O leitor brasileiro, já familiarizado com nomes como Gógol, Dostoiévski, Tolstói e Tchékhov, pode agora desfrutar das lições de Aurora Fornoni Bernardini que, sem didatismos, contextualizam e elucidam as poéticas desses e de outros escritores inescapáveis. Frutos de décadas de dedicação à tradução e à crítica literária, os ensaios contidos em Aulas de literatura russa, marcados pela escrita primorosa e o olhar instigante de Bernardini, acima de tudo, potencializam o prazer da leitura.

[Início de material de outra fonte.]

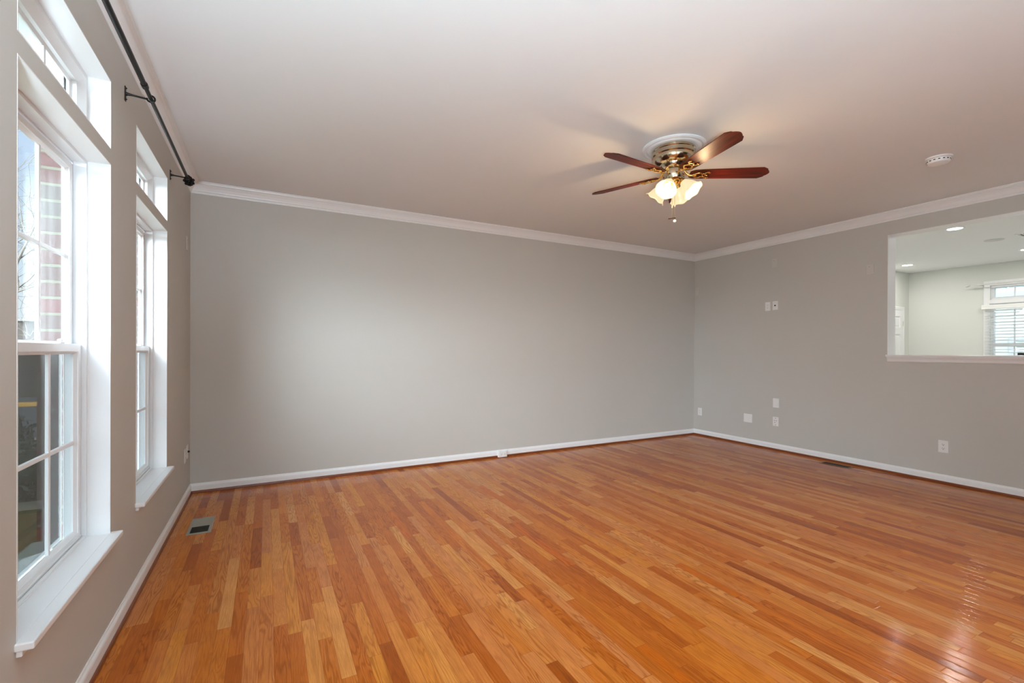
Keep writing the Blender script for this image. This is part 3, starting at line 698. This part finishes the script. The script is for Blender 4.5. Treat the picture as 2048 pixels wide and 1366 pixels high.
s = kp(MB().ring((KW[0], KW[1], KT0, KT1), kfr, fx_), 'transom_frame', VINYL)
n_ = 6
for k in range(1, n_): y = KW[1]-.02-(KW[1]-KW[0]-.04)*k/n_; MB().box(XK+.052, XK+.064, y-.009, y+.009, KT0+.03, KT1-.03).build('muntin', VINYL, s)
MB().box(XK+.0565, XK+.0595, KW[0]+.03, KW[1]-.03, KT0+.03, KT1-.03).build('glass_pane', GLASS, s)
s = kp(MB().ring((KW[0], KW[1], KW[2], KM), kfr, fx_), 'main_frame', VINYL)
for k in range(1, n_): y = KW[1]-.02-(KW[1]-KW[0]-.04)*k/n_; MB().box(XK+.052, XK+.064, y-.009, y+.009, KW[2]+.03, KM-.03).build('muntin', VINYL, s)
MB().box(XK+.045, XK+.07, KW[0]+.03, KW[1]-.03, 1.38, 1.42).build('meeting_rail', VINYL, s); MB().box(XK+.0565, XK+.0595, KW[0]+.03, KW[1]-.03, KW[2]+.03, KM-.03).build('glass_pane', GLASS, s)
bl = empty('window_blind', (XK, 2.2, 2.07), 'white horizontal slat blind hanging over the kitchen window', 'blind')
binv = Matrix.Translation((-XK, -2.2, -2.07))
def bpz(mb, name, m):
    o = mb.build(name, m, bl); o.matrix_parent_inverse = binv; return o
bpz(MB().box(XK-.085, XK-.024, KW[0]-.08, KW[1]+.085, 1.992, 2.066, .006), 'valance', SLAT)
g = MB(); z = 1.975; sm = Matrix.Rotation(math.radians(9), 4, 'Y')
while z > .82:
    g.box(-.024, .024, KW[0]-.05, KW[1]+.05, -.0012, .0012, mtx=Matrix.Translation((XK-.054, 0, z)) @ sm); z -= .050
o = bpz(g, 'slats', SLAT)
g = MB()
for y in (KW[1]-.26, KW[1]-.75, KW[0]+.26, KW[1]-.03):
    for dx in (-.026, .026): g.tube([(XK-.054+dx, y, 2.0), (XK-.054+dx, y, .80)], .0012, 5)
bpz(g, 'ladder_cords', SLAT); bpz(MB().box(XK-.078, XK-.030, KW[0]-.05, KW[1]+.05, .79, .805, .003), 'bottom_rail', SLAT)
g = MB(); g.tube([(XK-.14, KW[1]+.20, 2.405), (XK-.14, KW[0]-.20, 2.405)], .010, 10)
kr2 = g.build('curtain_rod', RODW, None, True); tag(kr2, 'pale curtain rod above the kitchen window', 'curtain rod')
for y, sgn in ((KW[1]+.20, 1), (KW[0]-.20, -1)):
    MB().lathe([(.010, 0), (.018, .005), (.010, .014), (.022, .030), (.026, .048), (.018, .066), (.008, .082), (.002, .088)], 16, Matrix.Translation((XK-.14, y, 2.405)) @ Matrix.Rotation(-sgn*PI/2, 4, 'X')).build('finial', RODW, kr2, True)
for y in (KW[1]+.10, KW[0]-.10): MB().tube([(XK, y, 2.405), (XK-.14, y, 2.402)], .007, 8).box(XK-.006, XK, y-.015, y+.015, 2.37, 2.44, .002).build('rod_bracket', RODW, kr2)
# unseen uplight added behind the camera, stands in for a bounced flash
fl = empty('fill_uplight', (.36, -.50, 0), 'black uplight added unseen behind the camera as bounce fill', 'lamp')
MB().lathe([(.002, 0), (.13, 0), (.13, .012), (.02, .03), (.012, .05)], 32).build('base', BLACK, fl, True)
MB().tube([(0, 0, .03), (0, 0, .92)], .011, 12).build('pole', BLACK, fl, True)
MB().lathe([(.012, .90), (.06, .92), (.13, .96), (.17, 1.01), (.165, 1.01), (.125, .965), (.05, .93), (.002, .925)], 32).build('lamp_shade', PLATE, fl, True)
area('ceiling_fill_light', (.36, -.50, 1.0), (PI, 0, 0), .26, .26, UPOW, (.70, .90, 1.04), shape='DISK')
# recessed lamps
def canlight(x, y, label, power, group):
    r = empty('recessed_light', (x, y, H), label, 'recessed light', group)
    MB().lathe([(.092, 0), (.092, -.003), (.086, -.006), (.070, -.005), (.070, 0)], 36, cap=False).build('trim_ring', VINYL, r, True)
    MB().lathe([(.0001, -.002), (.070, -.002)], 36, cap=False).build('lamp_lens', LENS, r)
    a_ = area('recessed_lamp', (x, y, H-.012), (0, 0, 0), .13, .13, power, (1, .97, .93), shape='DISK'); return r
LENS = mat('lit_lens', (1, 1, 1, 1), emis=(1, .97, .93, 1), estr=12)
klab = ['recessed kitchen ceiling light nearest the pass-through, behind its top edge', 'recessed kitchen ceiling light above the white door', 'recessed kitchen ceiling light near the kitchen window']
for i, (x, y) in enumerate(KL): canlight(x, y, klab[i] if i < 3 else 'recessed kitchen ceiling light out of view', KPOW, 'kitchen ceiling lights')
for x, y in RL: canlight(x, y, 'unseen recessed ceiling light added behind the camera as fill', RPOW, 'added fill lights behind the camera')
sp = MB().lathe([(.0001, H-.006), (.092, H-.006), (.096, H-.004), (.098, H)], 36, cap=False).build('ceiling_speaker', mat('grille_grey', srgb(205, 205, 202), .6, bump=.5, bscale=900), None, True)
sp.location = (9.03, 2.34, 0); tag(sp, 'flat round white speaker grille in the kitchen ceiling', 'speaker')
r = empty('ceiling_vent', (8.98, 1.98, H), 'square ceiling vent with dark slots in the kitchen ceiling', 'vent')
MB().ring((-.13, .13, -.13, .13), [(0, 0), (0, -.006), (.02, -.008), (.02, 0)], fz_).build('vent_frame', PLATE, r)
MB().box(-.11, .11, -.11, .11, -.002, -.0005).build('vent_duct', DARK, r)
g = MB()
for k in range(8): y = -.10+k*.028; g.box(-.108, .108, y, y+.008, -.007, -.002)
g.build('vent_slat', PLATE, r)
# pendant
PX, PYY = 9.0, 1.985
pd = empty('pendant_lamp', (PX, PYY, H), 'lit white bell-shaped pendant lamp in front of the kitchen window', 'lamp')
MB().lathe([(.002, 0), (.06, 0), (.06, -.012), (.02, -.03), (.006, -.034)], 24).build('ceiling_canopy', NICKEL, pd, True)
MB().tube([(0, 0, -.02), (0, 0, 1.935-H)], .005, 8).build('hanging_rod', NICKEL, pd, True)
g = MB(); g.lathe([(.042, 1.925-H), (.050, 1.89-H), (.064, 1.85-H), (.086, 1.81-H), (.118, 1.768-H)], 32, cap=False); sh = g.build('lamp_shade', SHADEK, pd, True); sh.modifiers.new('s', 'SOLIDIFY').thickness = .003
MB().lathe([(.004, 1.94-H), (.030, 1.935-H), (.040, 1.925-H)], 20).build('shade_cap', BRASS, pd, True)

# ------------------------------------------------------------------ outside, window side
ZG = -.8
gr = MB().box(-70, -.24, -40, 80, ZG-.2, ZG).build('lawn', GRASS); gr['kind'] = 'structure'
g2 = MB().box(12.8, 60, -40, 60, ZG-.2, ZG).build('lawn', GRASS); g2['kind'] = 'structure'
bed = MB().prism([(-.3, -3), (-1.1, -3), (-1.15, 8.2), (-.3, 8.2)], ZG, ZG+.05).build('mulch_bed', MULCH); bed['kind'] = 'structure'
rd = MB().box(-14, -3.2, 14, 22.6, ZG, ZG+.01).box(-40, -3.2, 22.9, 30, ZG, ZG+.012).build('driveway', ASPH); rd['kind'] = 'structure'
kb = MB().box(-14, -3.2, 22.6, 22.9, ZG, ZG+.16, .02).build('kerb', YELL); tag(kb, 'yellow painted kerb across the street outside', 'kerb')
kb = MB().box(-14, -3.2, 13.7, 14, ZG, ZG+.10, .02).build('kerb', mat('concrete_kerb', srgb(170, 166, 156), .8)); tag(kb, 'pale concrete kerb nearer the house outside', 'kerb')
# overhang above the windows
struct(MB().box(-.50, -.12, -5, 6.6, 3.2, 3.34).box(-.54, -.48, -5, 6.6, 3.14, 3.40, .01).build('soffit', SOFF), 'white soffit above the windows outside', 'soffit')
# house across
hb = empty('town_house', (-9.2, 27, ZG), 'brown town house with a pale corner seen through the near window', 'building')
MB().box(-3.5, 1.42, 0, 6, 0, 3.25).build('wall', HOUSEB, hb)
MB().box(1.42, 1.62, -.05, .3, 0, 3.25).build('corner_board', mat('pale_corner', srgb(124, 130, 129), .6), hb)
MB().box(1.62, 5.2, .4, 6, 0, 3.25).build('side_wall', mat('grey_green_siding', srgb(84, 94, 92), .7), hb)
MB().box(-3.7, 5.4, -.2, 6.2, 3.25, 3.35).build('roof', mat('grey_roof', srgb(120, 118, 115), .8), hb)
# evergreen shrubs
def shrub(x, y, rr, label):
    rs = random.Random(int(x*100+y*37)); g = MB()
    for i in range(700):
        u = rs.uniform(-1, 1); t = rs.uniform(0, 2*PI); q = math.sqrt(1-u*u)*1.0
        d = Vector((q*math.cos(t), q*math.sin(t), u*.8)); p = d*rr*rs.uniform(.72, 1.02)+Vector((0, 0, rr*.8))
        a_ = Vector((rs.uniform(-1, 1), rs.uniform(-1, 1), rs.uniform(-1, 1))).normalized(); b_ = a_.cross(d).normalized(); s_ = rr*.09
        v = [g.b.verts.new(p+a_*s_), g.b.verts.new(p+b_*s_*.6), g.b.verts.new(p-a_*s_), g.b.verts.new(p-b_*s_*.6)]; g.b.faces.new(v)
    r = empty('evergreen_shrub', (x, y, ZG), label, 'shrub', 'shrubs outside the near window')
    me = bpy.data.meshes.new('foliage'); g.b.to_mesh(me); g.b.free(); me.materials.append(LEAF); o = bpy.data.objects.new('foliage', me); COL.objects.link(o); o.parent = r
    MB().tube([(0, 0, 0), (0, 0, rr*.8)], .02, 6).sphere((0, 0, rr*.75), rr*.62, 12, (1, 1, .85)).build('stem', LEAF, r)
for x, y, rr, lb in ((-2.3, 8.6, .55, 'dark green rounded shrub, nearest of those outside the near window'), (-3.4, 10.3, .7, 'dark green rounded shrub, middle one outside the near window'), (-4.1, 12.2, .55, 'dark green rounded shrub, farthest one outside the near window'), (-4.6, 9.4, .6, 'dark green rounded shrub standing left of the others outside')): shrub(x, y, rr, lb)
# bare trees
def tree(x, y, h, seed, label):
    rs = random.Random(seed); tr = MB(); tw = MB()
    def grow(p, d, ln, r, lev):
        pts = [p]; rad = [r]; q = p.copy(); dd = d.copy(); n = 5
        for i in range(n):
            dd = (dd+Vector((rs.uniform(-.16, .16), rs.uniform(-.16, .16), rs.uniform(-.04, .14)))).normalized(); q = q+dd*ln/n; pts.append(q.copy()); rad.append(max(.004, r*(1-.6*(i+1)/n)))
        (tr if lev == 0 else tw).tube(pts, rad, 7 if lev < 2 else 4, cap=False)
        if lev >= 4: return
        for i in range((5, 5, 4, 4)[lev]):
            k = rs.randint(1 if lev else 2, n); t = rs.uniform(0, 2*PI); sp_ = rs.uniform(.45, .95)
            a_ = dd.orthogonal().normalized(); b_ = dd.cross(a_); nd = (dd*math.cos(sp_)+(a_*math.cos(t)+b_*math.sin(t))*math.sin(sp_)).normalized()
            grow(pts[k], nd, ln*rs.uniform(.5, .72), rad[k]*.62, lev+1)
    grow(Vector((0, 0, 0)), Vector((0, 0, 1)), h*.45, h*.016, 0)
    r = empty('bare_tree', (x, y, ZG), label, 'tree', 'bare trees outside'); tr.build('trunk', BARK, r, True); tw.build('branches', BARK, r, True)
tree(-4.7, 15.2, 8.2, 3, 'bare winter tree, nearer one outside the near window'); tree(-8.2, 20.5, 9.5, 11, 'bare winter tree, farther one outside the near window')

# ------------------------------------------------------------------ outside, kitchen side: neighbour house with lap siding
XN = 17.0
nh = empty('neighbour_house', (XN, 4, ZG), 'cream lap-sided house behind the kitchen window', 'building')
g = MB(); z = 0
while z < 7:
    g.prism([(0, z), (.022, z), (.006, z+.16), (0, z+.16)], -9, 7, Matrix(((-1, 0, 0, 0), (0, 0, 1, 0), (0, 1, 0, 0), (0, 0, 0, 1)))); z += .15
g.box(0, .2, -9, 7, 0, 7.1); g.build('siding_wall', SIDE, nh)
bglass = mat('blueish_window_glass', srgb(150, 180, 185), .1)
for (y0, y1, z0, z1, nm) in ((-1.9, .15, 1.33+.8, 1.56+.8, 'clerestory_window'), (-1.9, .0, -.2+.8, 1.17+.8, 'house_window'), (-1.5, .55, 3.6, 4.6, 'upper_window')):
    o = MB().ring((y0, y1, z0, z1), [(-.12, -.03), (-.12, .0), (0, .0), (0, -.03)], fx_).build(nm, TRIM, nh)
    MB().box(-.012, 0, y0, y1, z0, z1).build('pane', bglass, o); k = y0+.3
    while k < y1-.05:
        MB().box(-.024, -.012, k-.015, k+.015, z0, z1).build('muntin', TRIM, o); k += .3
    if z1-z0 > .5: MB().box(-.026, -.012, y0, y1, (z0+z1)/2-.02, (z0+z1)/2+.02).build('meeting_rail', TRIM, o)
g = MB(); ring = [(-.05, .62+.09*math.cos(t), 1.12+.8+.09*math.sin(t)) for t in [2*PI*k/20 for k in range(21)]]; g.tube(ring, .02, 8, cap=False)
g.sphere((-.05, .62, 1.92), .05, 12); g.build('round_vent', mat('beige_vent', srgb(175, 168, 130), .6), nh, True)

Organização: Daniela Mountian e Valteir Vaz.
Prefácio: Arlete Cavaliere.
Páginas: 436
ISBN: 9788561096182

SOBRE A AUTORA

Aurora Fornoni Bernardini é professora, escritora e tradutora. Na Universidade de São Paulo (USP), além de mestrado e doutorado sobre futurismo russo e italiano, concluiu em 1978 sua livre-docência sobre Marina Tsvetáieva. Bernardini começou a estudar russo em 1958 e, no fim da década de 1960, durante o mestrado, foi convidada para lecionar no curso de russo da USP por Boris Schnaiderman (1917–2016). Atualmente é professora titular de pós-graduação nos programas de Literatura e Cultura Russa (atual LETRA) e de Teoria Literária e Literatura Comparada (FFLCH/USP). Em 2003, foi finalista do prêmio Jabuti pela tradução de Cartas a Suvórin, de Anton Tchékhov (Edusp, com Homero Freitas de Andrade); em 2004, recebeu o prêmio Jabuti (segundo lugar), com o poeta Haroldo de Campos, pela tradução de Ungaretti: daquela estrela à outra (Ed. Ateliê Editorial); em 2006, foi vencedora do prêmio APCA pela tradução de O exército de cavalaria, de Isaac Bábel (CosacNaify, com Homero Freitas de Andrade); em 2006, foi contemplada com o prêmio Paulo Rónai pela tradução de Indícios flutuantes — poemas, de Marina Tsvetáieva (Martins Fontes), de quem Bernardini ainda verteu Vivendo sob o fogo: confissões (Ed. Martins, 2008); em 2007, foi vencedora do prêmio Jabuti (terceiro lugar) também pela tradução de Indícios flutuantes; em 2014, foi finalista do Jabuti pela tradução de “Os sonhos teus vão acabar contigo: prosa, poesia, teatro, de Daniil Kharms (Kalinka, com Daniela e Moissei Mountian).